Leadership: The Work-Life Balance Conundrum

Holly Meloy SVP, Managing Director

Holly Meloy
SVP, Managing Director

Four Tips to Stop Working and Start Werking

Since the birth of my daughter, Take Your Child to Work Day has taken on new meaning and become a more significant event in my life. I recognize the importance of this day and believe it is an occasion to celebrate and recognize hard work.

But what is Work?

I work the moment I get up. And I work hard as a parent, too. It’s work to feed her, dress her, tend to her each and every want, need, sneeze and boo-boo. The reality is, I’m working awfully hard to go to work. So where does work start and where does it end? (Hint: starts with coffee, ends with wine.) And if I’m to bring her to work for that one special day a year, what do I want her to know?
I want my daughter to know she can be anything one day. She can run an agency like her mom, or be a horse jockey in the Kentucky Derby. She can spin records on the Riviera, or operate on those in need. Whatever it is she wants to do, I don’t want her life to feel like her life is hard work. Maybe the problem is in the word and its connotation. Work is outdated, insufficient. Unsatisfying. Work can be so much more.

Ditch the Work. Embrace the Werk.

Werk sounds a lot sexier than work, doesn’t it? It’s got a Rihanna spin to it, something you can jam to, brag about. Werk is lighthearted. A bit rebellious, too. (I don’t need no spellcheck!) Werk is living, Work is surviving. Werk can go with the flow or swim upstream. Because Werk evolves and adapts. Werk has real attitude. And sure, I know this because I have a job at Marketing Werks, not Marketing Works. But I’m also part of PromoWorks … and that’s the whole point: Werk is a state of mind.

Four Ways to Werk Instead of Work

1. Stay Curious

We have a program at Marketing Werks to award those who stay curious. In fact, we give them a Curious George doll (along with a lump of cash). Kids are always curious. And as a result, they problem-solve like it’s their job. Curiosity leads to innovation. But as adults, we tend to go through the motions to get everything done instead. Staying curious means asking questions and being present in every conversation and engagement. It means trying new activities and making ourselves vulnerable. We can’t check off our list and call it a day if we want to evolve. Staying curious means staying young.

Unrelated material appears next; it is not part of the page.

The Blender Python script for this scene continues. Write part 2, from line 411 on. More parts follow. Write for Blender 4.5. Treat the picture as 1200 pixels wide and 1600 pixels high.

2. Talk to Someone New Every Day

Whether it’s the coffee barista, the security guard, another parent at your kid’s school, or a colleague you typically do not converse with, make it a point to talk to someone new every day. Go beyond the weather and social niceties. Ask them what’s the coolest thing they’ve done in the last month. Where they dream of going and why? New conversations check us in and remind us that we’re living not working.

3. Smile More, Talk Less

You know that feeling when your interlocutor has tuned out and is only waiting for his chance to talk? The glazed eyes, parted mouth cue the incoming interruption. Too bad for him too, because he stopped listening; he missed a message and the chance to have a true exchange. We all do it. But I’ve found when you smile more and talk less, not only do you set the stage for positivity, you learn something unexpected simply by setting the stage to listen.

4. Take Home One Positive Story

It’s too easy to take home our bad baggage. You come home exhausted and want to complain to whomever will listen (a happy-hour buddy, a toddler, a spouse, or maybe just that happy-hour empty glass). The more we focus on what went badly, the more we’ll do it tomorrow. It’s the basic concept of neoplasticity. When you bring home your bad day, your brain wires a neural pathway for that memory. If you do it again, the pathway goes from dirt to gravel. Do it again and now you’ve got blacktop. Don’t create a negative highway. We must change our mindsets to bring home a positive story — and you know what? In requiring this positive story we’ll ensure we get one, even if it means creating it ourselves. That’s the best kind of self-fulfilling prophecy.
What’s your trick for work/life balance? How do you transform work from a job to a fun aspect of your life? Werk on it.